Tom Kingston will line up for the second NRL game of his life on Sunday but there have been plenty of times whether he doubted he'd ever get one.

At 26 years and 65 days old, Kingston made his debut for the Titans in Monday night's win over South Sydney and set to keep his spot on the bench for Sunday's all-important clash with the Raiders at Cbus Super Stadium.

The suspensions of co-captain Greg Bird and Cody Nelson helped coach John Cartwright trim his back-row options with Mark Ioane and Matt Srama the ones likely to miss out, Kingston enhancing his prospects with a strong first showing against the formidable Rabbitohs pack.

Originally named in the Queensland Residents team to play the curtain-raiser prior to Origin III on Wednesday night, Kingston travelled as part of an 18-man Titans squad unsure whether he'd finally achieve his NRL dream or miss out on two wonderful opportunities altogether but he made the most of his 51 minutes with 58 running metres and 27 tackles.

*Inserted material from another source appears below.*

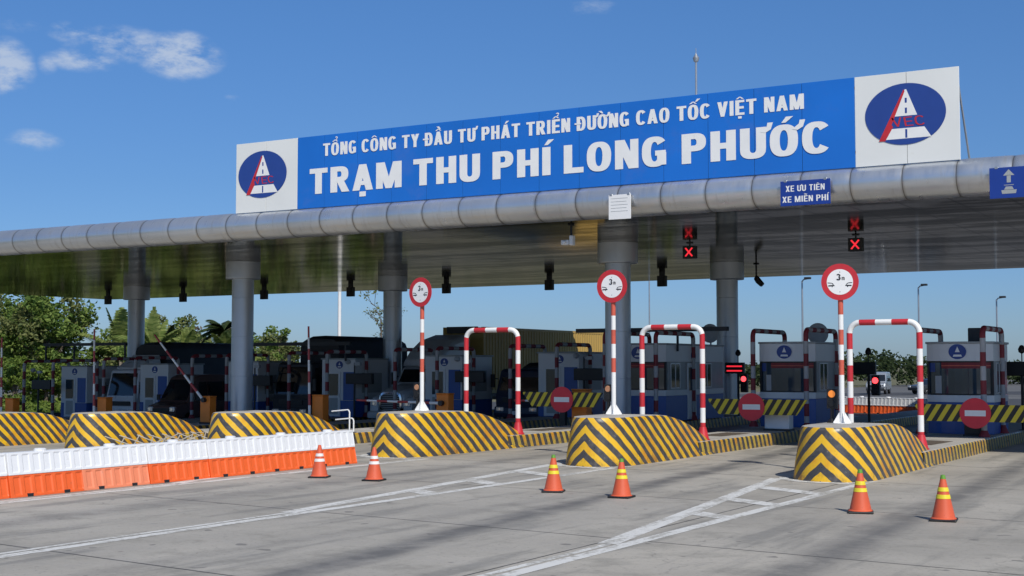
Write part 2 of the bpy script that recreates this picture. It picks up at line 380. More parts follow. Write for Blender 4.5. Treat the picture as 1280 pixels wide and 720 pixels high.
def sheet(name, pts, z, m, kind='structure'):
    b = MB(); xs = [p[0] for p in pts]; ys = [p[1] for p in pts]; x0, x1, y0, y1 = min(xs), max(xs), min(ys), max(ys)
    X = [x0] + [q for q in (-80, -24) if x0 < q < x1] + [x1]
    b.add([(x, y, z + gz(x)) for x in X for y in (y0, y1)], [(2*i, 2*i+2, 2*i+3, 2*i+1) for i in range(len(X)-1)])
    o = b.build(name, m); o['kind'] = kind; return o
sheet('ground', [(-3000,-3000),(3000,-3000),(3000,3000),(-3000,3000)], -.012, M['grass'])
sheet('plaza_pavement', [(-76,-40),(60,-40),(60,67.5),(-76,67.5)], 0, M['ground'])
sheet('exit_apron', [(-78,67.5),(60,67.5),(60,108),(-78,108)], -.004, M['asphalt'])
sheet('highway', [(-60,100),(26,100),(26,1500),(-60,1500)], -.008, M['highway'])
sheet('far_road', [(-400,124),(400,124),(400,142),(-400,142)], -.004, M['asphalt'])

# painted lines: gore outlines in front of the noses
mk = MB()
def line(x0, y0, x1, y1, w, z=.004):
    d = Vector((x1-x0, y1-y0, 0)).normalized(); p = Vector((-d.y, d.x, 0))*w/2
    a, b = Vector((x0, y0, z)), Vector((x1, y1, z)); mk.poly([a-p, b-p, b+p, a+p])
def gore(xr, yn, xl, ya, yn0, w=.23, bars=True):
    line(xr, 2, xr, yn, w)                               # the straight right-hand line
    line(xr-.26, ya, xl, yn+.25, .30, .0045)               # the splayed left-hand line
    line(xr-.24, 2, xr-.24, ya-.02, .12, .0035)
    if bars:
        for k in (.37, .585, .81):
            y = ya + (yn+.25-ya)*k; x = xr-.24 + (xl-xr+.24)*k
            line(x+.06, y, xr-.06, y-.52*(xr-x), .46, .0055)
    line(xl+.1, yn+.1, xr-.12, yn-.45, .24, .0055)
gore(-8.42, 29.0, -10.45, 17.3, 0)
gore(-14.95, 30.2, -16.8, 18.2, 0)
gore(-20.75, 30.6, -23.4, 21.5, 0, bars=False)
for x in (-27.2, -33.3): line(x, 10, x, 30.5, .18, .005 + gz(x))
def wrap(x, yf, hw=1.18):
    P = [(x + hw*math.cos(a), yf + 1.4 - 1.62*math.sin(a)) for a in [math.pi*(.16 + .72*i/14) for i in range(15)]]
    for (a, c), (d, e) in zip(P, P[1:]): line(a, c, d, e, .2, .0065)
for x, yf in ((-9.33, 28.8), (-15.82, 30.2), (-22.1, 30.4)): wrap(x, yf)
o = mk.build('lane_markings', M['paint']); structure(o)

# ================================================================ CANOPY
YF, YB, ZS, ZT, XL, XR = 36.8, 66.0, 7.0, 8.02, -71.0, 9.0
def soffit_mat():
    m = bpy.data.materials.new('soffit_metal_panels'); m.use_nodes = True
    n, l = m.node_tree.nodes, m.node_tree.links; b = n['Principled BSDF']; t = n.new('ShaderNodeTexCoord'); o = t.outputs['Object']
    sp = n.new('ShaderNodeSeparateXYZ'); l.new(o, sp.inputs[0])
    mpg = n.new('ShaderNodeMapping'); mpg.inputs['Scale'].default_value = (.13, .36, 1); l.new(o, mpg.inputs['Vector'])
    h = nnoise(m, mpg.outputs[0], 1.5, 4, .6)
    b.inputs['Metallic'].default_value = .92; b.inputs['Roughness'].default_value = .09
    c = nmix(m, nramp(m, nnoise(m, o, .5, 5), .35, .7), (.21,.205,.20), (.29,.285,.275))
    fx = nmath(m, 'FRACT', nmath(m, 'DIVIDE', sp.outputs[0], 1.42)); fy = nmath(m, 'FRACT', nmath(m, 'DIVIDE', sp.outputs[1], 3.6))
    ln = nmath(m, 'MULTIPLY', nmath(m, 'MAXIMUM', nramp(m, fx, .05, .03), nramp(m, fy, .05, .03)), .6)
    m2 = n.new('ShaderNodeMapping'); m2.inputs['Scale'].default_value = (.07, .34, 1); m2.inputs['Location'].default_value = (3, 7, 0); l.new(o, m2.inputs['Vector'])
    h2 = nnoise(m, m2.outputs[0], 1.6, 7, .72)
    c = nmix(m, nmath(m, 'MULTIPLY', nramp(m, h2, .44, .56), .70), c, (.06,.054,.045))  # dark and pale streaks in the colour stand in for rippled reflections
    c = nmix(m, nmath(m, 'MULTIPLY', nramp(m, h, .50, .62), .35), c, (.36,.35,.33))
    c = nmix(m, ln, c, (.03,.03,.03))
    l.new(c, b.inputs['Base Color'])
    et = nmix(m, nramp(m, h2, .44, .56), (.80,.74,.66), (.27,.25,.215)); et = nmix(m, ln, et, (.05,.05,.05)); l.new(et, b.inputs['Specular Tint'])
    bp = n.new('ShaderNodeBump'); bp.inputs['Strength'].default_value = 1.0; bp.inputs['Distance'].default_value = .0035
    l.new(h, bp.inputs['Height']); l.new(bp.outputs[0], b.inputs['Normal']); return m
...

Kingston's eventual arrival in the NRL is a far cry from the path trod by so many players and is an example of how a player can develop playing in second-tier senior competition.

A member of the Titans under-20s team in 2008 that included Kevin Gordon, Will Matthews and Jordan Rankin, Kingston watched all his former teammates while he returned to his junior club at Tweed Heads to try to forge his way through the Intrust Super Cup.

But the phone refused to ring, until his manager explored an opportunity overseas and secured Kingston a full-time contract in France playing for Salanque Méditerranée Pia XIII, aka the Pia Donkeys.

"Pia Donkeys, good club name, kind of Rabbitohs colours, that was an awesome experience," Kingston said.

"My manager just mentioned whether I'd be interested in it and with a few weeks off here and there there was the chance to do some travelling as well and I was ready for a change.

"I'd always lived on the [Gold] Coast and that was my first time out of home, it was a big change, no one spoke my language but it was an eye opener and got me off my feet."

Fast forward two years and Kingston was preparing for another season in the Intrust Super Cup with Tweed but looking further afield to where his future lay.

He prepared for season 2013 as though it would be his last, a career in the Air Force as an air-field defence guard at Amberley near Ipswich representing the end of his dream to be a professional rugby league player.

"I played the whole year basically like it was going to be my last year," Kingston explained. "I thought this might be my last hurrah so I gave it everything I had last year.

"I thought I was off to the Air Force. I already had my acceptance date and it was three days after pre-season started and I had no idea this was coming about. 

"I wasn't always the fanciest player on the field or anything but I always tried my heart out out there and sure enough, it rolls around and this happens."

The 'this' Kingston refers to was the offer of a one-year contract with the Titans after he was named Tweed's player of the year and a place as a back-row back-up through the arduous Origin period.

He came close to a debut earlier in the year when he warmed up as 18th man as cover for Albert Kelly but he was not needed on that occasion and was then unavailable through injury as Gold Coast lost Greg Bird, Nate Myles and Ashley Harrison around Origin I.

He is currently endeavouring to renegotiate a contract to stay a Titan in 2015 but more than most Kingston knows that life has a funny way of taking you in all sorts of wonderful directions.

"I've just got the one year contract at the moment but my manager's talking to them at the moment so we'll just see what happens," Kingston told

"I've worked so hard for five years and I was close to throwing it all in and then funnily enough it rolled over and got this start. I've got to take it with two hands and make the most of it otherwise it will be a waste."